Cliff Albright, the co-founder of Black Voters Matter, a group that encourages black people to vote, fears so-called “deepfake” images are being deployed to influence the outcome of the 2024 presidential election.
His warning follows a BBC Panorama investigation that discovered dozens of deepfakes portraying black people as supporting the former president.
Mr Albright said the fake images were consistent with a “very strategic narrative” designed to convince black voters to back Mr Trump in November’s election.
The BBC investigation claimed that fake images of black Trump supporters, generated by artificial intelligence (AI), are “one of the emerging disinformation trends” ahead of November’s election.
But Panorama found no evidence directly linking the deepfakes it uncovered to Mr Trump’s campaign.
One deepfake, created by Mark Kaye and his team at a conservative radio show in Florida, shows Mr Trump smiling with his arms around a group of black women at a party.
It was shared on Facebook, where Mr Kaye has more than one million followers and, from the comments posted below, it was apparent that some users believed the AI-generated image was real.
“I’m not a photojournalist,” Mr Kaye told the BBC. “I’m not out there taking pictures of what’s really happening. I’m a storyteller.”
He had posted an article about black voters supporting Mr Trump and illustrated it with the AI image.
“I’m not claiming it is accurate,” added Mr Kaye. “I’m not saying, ‘Hey, look, Donald Trump was at this party with all of these African American voters. Look how much they love him!’

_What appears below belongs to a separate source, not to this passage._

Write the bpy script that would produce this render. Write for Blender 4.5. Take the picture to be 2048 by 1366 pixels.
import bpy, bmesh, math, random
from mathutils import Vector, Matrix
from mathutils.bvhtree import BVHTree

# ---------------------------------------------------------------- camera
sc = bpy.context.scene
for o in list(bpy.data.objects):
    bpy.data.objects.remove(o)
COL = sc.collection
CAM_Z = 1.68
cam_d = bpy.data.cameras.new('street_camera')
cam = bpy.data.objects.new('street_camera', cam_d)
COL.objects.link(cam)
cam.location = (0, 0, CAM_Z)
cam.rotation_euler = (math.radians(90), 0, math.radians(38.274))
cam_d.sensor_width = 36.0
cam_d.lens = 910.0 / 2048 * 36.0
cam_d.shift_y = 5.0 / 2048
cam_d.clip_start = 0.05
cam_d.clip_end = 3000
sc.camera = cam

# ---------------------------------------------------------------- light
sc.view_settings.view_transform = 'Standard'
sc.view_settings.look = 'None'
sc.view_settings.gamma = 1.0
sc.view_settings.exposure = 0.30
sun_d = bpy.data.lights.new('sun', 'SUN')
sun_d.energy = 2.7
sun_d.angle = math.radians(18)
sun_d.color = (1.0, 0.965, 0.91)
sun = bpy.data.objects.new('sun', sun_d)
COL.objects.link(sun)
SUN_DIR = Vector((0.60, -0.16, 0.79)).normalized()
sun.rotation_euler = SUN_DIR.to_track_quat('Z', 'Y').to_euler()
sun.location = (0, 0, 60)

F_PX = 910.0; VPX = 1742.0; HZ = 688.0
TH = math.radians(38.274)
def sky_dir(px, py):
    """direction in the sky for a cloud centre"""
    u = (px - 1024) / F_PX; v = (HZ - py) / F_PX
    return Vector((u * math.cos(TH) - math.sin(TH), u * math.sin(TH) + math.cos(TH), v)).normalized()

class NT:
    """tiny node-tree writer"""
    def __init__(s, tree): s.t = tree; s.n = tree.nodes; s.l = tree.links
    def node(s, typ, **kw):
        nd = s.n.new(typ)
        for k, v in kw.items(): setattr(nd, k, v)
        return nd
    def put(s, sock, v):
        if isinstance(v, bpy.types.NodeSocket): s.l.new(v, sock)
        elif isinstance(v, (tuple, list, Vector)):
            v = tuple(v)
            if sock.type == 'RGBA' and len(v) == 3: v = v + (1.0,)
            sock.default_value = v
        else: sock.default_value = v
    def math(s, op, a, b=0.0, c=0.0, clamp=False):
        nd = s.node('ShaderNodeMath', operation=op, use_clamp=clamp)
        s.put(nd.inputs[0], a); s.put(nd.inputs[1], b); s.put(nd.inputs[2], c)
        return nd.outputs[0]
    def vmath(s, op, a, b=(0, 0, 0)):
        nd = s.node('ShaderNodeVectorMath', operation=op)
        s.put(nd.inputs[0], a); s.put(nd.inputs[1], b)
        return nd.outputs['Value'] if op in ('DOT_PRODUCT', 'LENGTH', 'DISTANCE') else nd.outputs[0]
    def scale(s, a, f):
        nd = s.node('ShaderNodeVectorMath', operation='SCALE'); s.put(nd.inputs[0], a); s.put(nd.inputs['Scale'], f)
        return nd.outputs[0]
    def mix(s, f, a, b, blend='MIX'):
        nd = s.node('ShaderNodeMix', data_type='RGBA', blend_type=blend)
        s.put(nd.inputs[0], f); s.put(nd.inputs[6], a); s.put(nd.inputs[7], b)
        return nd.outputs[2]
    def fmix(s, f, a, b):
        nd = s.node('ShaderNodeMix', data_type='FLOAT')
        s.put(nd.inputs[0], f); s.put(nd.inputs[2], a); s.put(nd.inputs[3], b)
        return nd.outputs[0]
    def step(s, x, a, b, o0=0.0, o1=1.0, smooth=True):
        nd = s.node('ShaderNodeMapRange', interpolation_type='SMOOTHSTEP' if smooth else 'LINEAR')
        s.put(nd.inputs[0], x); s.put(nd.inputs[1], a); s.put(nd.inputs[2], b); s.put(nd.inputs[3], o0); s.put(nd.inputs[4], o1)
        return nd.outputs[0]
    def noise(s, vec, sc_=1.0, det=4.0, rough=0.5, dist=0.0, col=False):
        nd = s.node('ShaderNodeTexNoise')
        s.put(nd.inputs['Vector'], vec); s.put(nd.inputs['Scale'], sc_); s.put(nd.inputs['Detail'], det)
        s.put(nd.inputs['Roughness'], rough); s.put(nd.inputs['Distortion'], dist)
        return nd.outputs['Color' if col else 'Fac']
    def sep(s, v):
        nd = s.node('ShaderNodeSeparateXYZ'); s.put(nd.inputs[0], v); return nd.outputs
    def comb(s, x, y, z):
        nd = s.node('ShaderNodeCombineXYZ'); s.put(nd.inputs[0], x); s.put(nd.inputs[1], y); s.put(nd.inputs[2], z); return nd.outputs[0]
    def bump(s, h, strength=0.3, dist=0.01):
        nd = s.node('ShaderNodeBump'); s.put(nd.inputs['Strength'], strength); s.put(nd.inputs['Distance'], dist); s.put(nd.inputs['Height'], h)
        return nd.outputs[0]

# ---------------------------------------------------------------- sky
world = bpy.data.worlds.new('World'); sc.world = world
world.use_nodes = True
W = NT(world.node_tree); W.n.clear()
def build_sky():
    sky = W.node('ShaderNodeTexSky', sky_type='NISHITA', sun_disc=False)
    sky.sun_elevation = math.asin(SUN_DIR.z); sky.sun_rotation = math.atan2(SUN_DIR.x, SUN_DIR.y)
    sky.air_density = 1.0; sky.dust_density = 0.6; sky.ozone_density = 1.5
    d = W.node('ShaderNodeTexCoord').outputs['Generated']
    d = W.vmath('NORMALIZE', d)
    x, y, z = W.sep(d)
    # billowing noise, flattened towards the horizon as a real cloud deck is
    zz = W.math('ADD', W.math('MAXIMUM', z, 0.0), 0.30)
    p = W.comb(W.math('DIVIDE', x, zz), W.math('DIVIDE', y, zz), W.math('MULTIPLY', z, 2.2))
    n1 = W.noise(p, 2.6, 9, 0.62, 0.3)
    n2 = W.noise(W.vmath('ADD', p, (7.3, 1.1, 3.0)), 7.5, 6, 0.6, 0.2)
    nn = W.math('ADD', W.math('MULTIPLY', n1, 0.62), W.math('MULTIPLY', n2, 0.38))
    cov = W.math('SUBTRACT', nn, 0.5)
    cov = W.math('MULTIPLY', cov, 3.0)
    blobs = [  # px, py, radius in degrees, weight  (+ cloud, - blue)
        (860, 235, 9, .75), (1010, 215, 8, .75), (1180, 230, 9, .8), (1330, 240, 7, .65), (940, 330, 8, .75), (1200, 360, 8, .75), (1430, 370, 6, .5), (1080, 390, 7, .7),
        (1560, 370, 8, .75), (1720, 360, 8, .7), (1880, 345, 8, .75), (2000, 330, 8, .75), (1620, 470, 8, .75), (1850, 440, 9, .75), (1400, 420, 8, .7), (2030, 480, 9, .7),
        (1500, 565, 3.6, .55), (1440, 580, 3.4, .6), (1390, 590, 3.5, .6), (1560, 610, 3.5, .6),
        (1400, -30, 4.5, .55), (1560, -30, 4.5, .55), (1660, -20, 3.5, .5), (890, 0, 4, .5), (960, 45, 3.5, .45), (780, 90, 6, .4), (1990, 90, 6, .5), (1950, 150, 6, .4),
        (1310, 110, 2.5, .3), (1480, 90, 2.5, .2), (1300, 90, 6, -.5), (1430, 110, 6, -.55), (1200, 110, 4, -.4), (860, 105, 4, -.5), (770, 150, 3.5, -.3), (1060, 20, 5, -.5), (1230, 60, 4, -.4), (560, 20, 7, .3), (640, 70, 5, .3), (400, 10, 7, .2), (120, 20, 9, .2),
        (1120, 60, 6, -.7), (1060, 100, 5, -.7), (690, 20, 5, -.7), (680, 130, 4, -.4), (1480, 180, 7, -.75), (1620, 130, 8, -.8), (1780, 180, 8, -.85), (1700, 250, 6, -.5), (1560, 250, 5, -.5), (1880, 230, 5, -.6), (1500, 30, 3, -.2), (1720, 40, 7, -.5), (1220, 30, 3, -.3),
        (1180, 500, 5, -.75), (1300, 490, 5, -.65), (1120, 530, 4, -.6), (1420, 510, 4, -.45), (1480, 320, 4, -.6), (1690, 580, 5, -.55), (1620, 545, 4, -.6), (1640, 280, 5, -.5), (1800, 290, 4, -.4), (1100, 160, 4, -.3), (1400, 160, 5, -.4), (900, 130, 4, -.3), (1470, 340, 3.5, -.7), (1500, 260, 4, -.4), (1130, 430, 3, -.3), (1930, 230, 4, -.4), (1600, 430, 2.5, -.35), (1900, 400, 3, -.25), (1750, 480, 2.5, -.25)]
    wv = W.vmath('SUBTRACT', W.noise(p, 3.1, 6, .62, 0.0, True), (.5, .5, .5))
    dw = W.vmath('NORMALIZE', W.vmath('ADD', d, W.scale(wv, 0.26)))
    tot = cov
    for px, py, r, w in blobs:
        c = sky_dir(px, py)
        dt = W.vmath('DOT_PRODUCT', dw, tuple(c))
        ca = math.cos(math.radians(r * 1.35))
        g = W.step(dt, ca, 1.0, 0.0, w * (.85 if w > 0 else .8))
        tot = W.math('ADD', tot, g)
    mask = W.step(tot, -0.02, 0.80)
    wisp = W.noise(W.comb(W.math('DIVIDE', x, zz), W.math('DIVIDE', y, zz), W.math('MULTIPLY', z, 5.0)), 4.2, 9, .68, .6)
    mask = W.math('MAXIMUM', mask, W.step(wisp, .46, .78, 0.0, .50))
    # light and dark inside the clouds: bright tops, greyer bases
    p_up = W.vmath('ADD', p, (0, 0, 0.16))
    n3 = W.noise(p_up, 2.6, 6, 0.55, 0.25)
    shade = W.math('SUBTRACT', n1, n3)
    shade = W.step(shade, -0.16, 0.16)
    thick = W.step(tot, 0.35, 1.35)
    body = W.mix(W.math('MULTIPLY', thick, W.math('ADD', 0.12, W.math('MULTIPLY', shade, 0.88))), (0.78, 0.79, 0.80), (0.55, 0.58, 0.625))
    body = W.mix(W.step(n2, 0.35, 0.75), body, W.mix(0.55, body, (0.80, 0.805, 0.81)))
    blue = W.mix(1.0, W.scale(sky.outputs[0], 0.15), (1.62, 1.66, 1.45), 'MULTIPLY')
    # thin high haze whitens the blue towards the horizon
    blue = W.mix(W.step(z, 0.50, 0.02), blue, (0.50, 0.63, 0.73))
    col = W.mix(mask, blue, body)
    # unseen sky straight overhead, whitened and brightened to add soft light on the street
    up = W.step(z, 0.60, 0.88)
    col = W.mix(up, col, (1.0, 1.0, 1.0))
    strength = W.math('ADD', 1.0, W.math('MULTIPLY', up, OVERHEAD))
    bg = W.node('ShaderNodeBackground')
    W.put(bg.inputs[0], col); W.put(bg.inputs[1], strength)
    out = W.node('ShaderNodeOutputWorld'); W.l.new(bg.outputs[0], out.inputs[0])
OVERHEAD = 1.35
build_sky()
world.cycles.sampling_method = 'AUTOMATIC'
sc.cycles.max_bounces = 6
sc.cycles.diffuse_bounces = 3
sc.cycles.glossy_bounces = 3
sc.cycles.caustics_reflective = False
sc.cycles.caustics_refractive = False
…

“If anybody’s voting one way or another because of one photo they see on a Facebook page, that’s a problem with that person, not with the post itself.”
Another deepfake seen by the BBC shows Mr Trump posing with a group of young black men on a doorstep
The BBC claimed the person behind the account, called Shaggy, is a committed Trump supporter living in Michigan.
His post has had over 1.3 million views, according to X (formerly Twitter). Some users called it out as a fake but others seemed to believe the image was real.
Mr Trump’s campaign is hoping to increase support from black voters, who were important to Joe Biden’s victory in 2020.
A recent New York Times and Sienna College poll found that in six key swing states 71 per cent of black voters would back Mr Biden in 2024, lower than the 92 per cent nationally that helped him four years ago.